In a society of technology, “fake news” and a growing media, many artists find their way into journalism as a way to connect to a broader calling—a calling that lies in documenting a story and creatively expressing it to the world.
Nat Castañeda, a practicing artist and Digital Storyteller in the Associated Press, believes there is a growing conversation around creativity in journalism and the desire for artists to be a part of the dialogue. She told the audience at her talk on Wednesday not to “quit our day jobs” because artists do have a place in journalism, especially in the photojournalistic field—your passion can become your day job.
To understand how an environment can seem ultimately “boring” and lack inspiration, Castañeda described the “mundane, beige” rooms she spends her time in at the AP.
In those spaces, she manages to find excitement in the hidden gems of information she can uncover in the archive in which she began to feel like a storyteller, literally traveling through time. Creativity happened naturally around her newfound relationship with historical documentation.
Imagine the world as a giant archive of images: Castañeda believes there is creativity in the access to and searching of images in our own world—just as she searches in the AP archive.
She finds that conversation shows up in her own conceptual gifs and video collages of porn, drawings, crazy characters and overlaid paint. There is a sense of freedom in making personal work, as she describes, yet the constraints within journalism can foster new creativity.
According to her, journalism isn’t just a way to relay information to the world, it “strives to identify all sources of information” and “be fair” in that distribution, yet those constraints leave an array of new possibilities.

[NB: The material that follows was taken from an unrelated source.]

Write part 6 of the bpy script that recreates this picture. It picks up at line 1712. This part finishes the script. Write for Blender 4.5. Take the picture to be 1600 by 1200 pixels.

In a field where imagery becomes a way to complete a puzzle in a report, you must be creative in how you capture the essence to tell the story.
Castañeda ended with a response to the difficult imagery she is overwhelmed with on a daily basis.
The death of a child, torture or brutal attacks take a toll on any person who takes the photo and she described a certain detachment needed to even foster creativity with these horrific reportings.
She reminds us that there is “a human behind the media” and that there is a serious “need in this climate to present work in a more visual way” which is why she connects photojournalism to personal artistic practices.
In the end, she has fallen in love with the process of working with the imagery of our world as well as being a part of a team that reports what the world needs to know.
She believes that since “history is a part of who we are”, as humans, this calling is not a choice: “It is not about wanting to do it, I have to.”